December 14, 2017

The Longest Yard

July 24, 2015

The Longest Yard (1974)

Sometimes being a man means doing something stupid. Most women would probably agree that’s the case and, upon honest reflection, most men may very well concur.

The Longest Yard is all about men doing dumb things. Men committing crimes, treating people poorly, defying social order, betraying friends, farming shame.

And it’s also about playing football, which some might opine is also not the wisest thing.

This 1974 film showcases Burt Reynolds in perhaps his finest, most unfeigned role as a former NFL quarterback whose life has fallen apart and he lands in jail.
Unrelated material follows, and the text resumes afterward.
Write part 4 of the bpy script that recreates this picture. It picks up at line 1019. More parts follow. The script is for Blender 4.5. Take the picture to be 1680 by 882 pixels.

His character, Paul Crewe, is quickly exposed to a prison environment in which he is abused and revered, shamed and put-upon as he tries to survive his new reality, and perhaps find a shortcut out of it.

The prison warden is played by Eddie Albert who engineered to have Reynolds behind his bars because of his football skills. Eventually, Reynolds, instead of playing for the prison, essentially plays against it – or is the other way around? – as he forms a team of inmates to play the guards.

The result is a quest for the inmates to find humanity and respect, while the guards and the warden want to flex their muscle and create humiliation.

Certainly in real life we would pull for the guards, wouldn’t we? But this is a movie and it’s Burt Reynolds and what makes The Longest Yard not just a fun, and funny, action movie but a terrific study in power, character and manhood is that it shows us the lines between good and bad are often not nearly as thick and sturdy as prison bars.

It is a movie about men doing dumb things to satisfy their egos and get an extra scrap. It is a movie that reminds us that you can accomplish a lot when you don’t give a damn. You can also create a lot of pain.

Ed Lauter, the late, wonderful, Ed Lauter, plays a prison guard and is perfect. So are Joe Kapp, Ray Nitschke, Michael Conrad, Harry Caesar and James Hampton under Robert Aldrich’s direction of Tracy Keenan Wynn and Albert S. Ruddy’s screenplay.

Men spend half their lives doing dumb things and the other half trying to atone for them. It’s a constant struggle. It’s a football game in the mud. It’s a long, tough fight.